Vicentico vestido así y con ese peinado... ¿cuánto más necesita? A veces los actores lo arruinan porque no se dan cuenta de que es suficiente con lo que tienen que decir y lo que tienen puesto. Me parece que los actores inteligentes reconocen eso. Para mí es importante encontrar gente que pueda hacerse cargo de eso, vivir sin tener que sentir que son protagonistas. Son parte de otra cosa, que es la película, que es mucho más importante que yo y que ellos mismos. No es mi ego lo que tiene que prevalecer, sino dejar que la película sea lo que tenga que ser. Es algo que a veces no es tan fácil de entender y que ha pasado con directores muy talentosos y que han hecho películas geniales, pero de repente se encuentran víctimas de su propio ego, o de ese desafío de superación. Yo espero que eso no me pase, y creo que es algo que no le debería pasar tampoco a los actores, a los directores de fotografía y demás.

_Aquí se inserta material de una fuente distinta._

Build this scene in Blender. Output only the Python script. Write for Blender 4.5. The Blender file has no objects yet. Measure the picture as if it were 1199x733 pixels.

Sin embargo, las identidades de estos personajes se cambian tanto como la ropa que utilizan. Incluso, cuando se trata de algo que puede ser traumático, como una separación, en tu cine los roles rotan y los ex conviven con los actuales novios de sus anteriores parejas, como si se en vez de suplantarse se sumaran al grupo.
Son parte de un mecanismo narrativo en el que las cosas cambian de lugar y cambian de sentido. En Silvia Prieto pasa mucho con alguna gente, como la Brite de [Valeria] Bertuccelli, que se llama con el nombre de los objetos que representa. Así se arma un mundo en el que cada cosa cumple una función, y esa función puede cambiar, como el hecho de que alguien que estaba con uno puede irse con otra persona. Ese es el universo que se va construyendo. Al principio mis historias eran más abiertas, pero después se fue armando algo más en ese sentido. Es por eso que mis finales son más abiertos. Si no, se cerraría el círculo y todo explotaría.
Pero este círculo es aun más particular porque tiende a ampliarse dentro de tus películas, y entre ellas. Pienso, por ejemplo, en Dos disparos, que empieza casi en el mismo boliche en el que terminaba Los guantes mágicos. Sin embargo, me parece que hay más: me sorprendí cuando volví a ver Los guantes mágicos, porque Valeria Bertuccelli dice que todos los que estaban en su excursión eran de Sagitario. E inmediatamente tuve que chequear en IMDB para cerciorar que tu película fuera anterior a Un novio para mi mujer (Juan Taratutto, 2008), en la que está esa famosa línea de “La Tana”.
Sí, alguien me contó, me mandó el clip ese y me dijo: “Esto es un plagio”. “Sí, esto es medio plagio”, pensé, sobre todo siendo la misma actriz, pero nunca le pregunté a ella por eso.
Más que plagio me parece un homenaje...
Puede ser, pero yo me siento un poco incómodo, porque escribís algo y alguien que hace millones lo utiliza. Bah, tampoco digo “millones”, como tampoco creo que haya tenido éxito con el público exclusivamente por esa escena o esa frase.
Pero esa es la línea de la película.
Bueno, voy a hablar con un abogado, capaz que tengo suerte.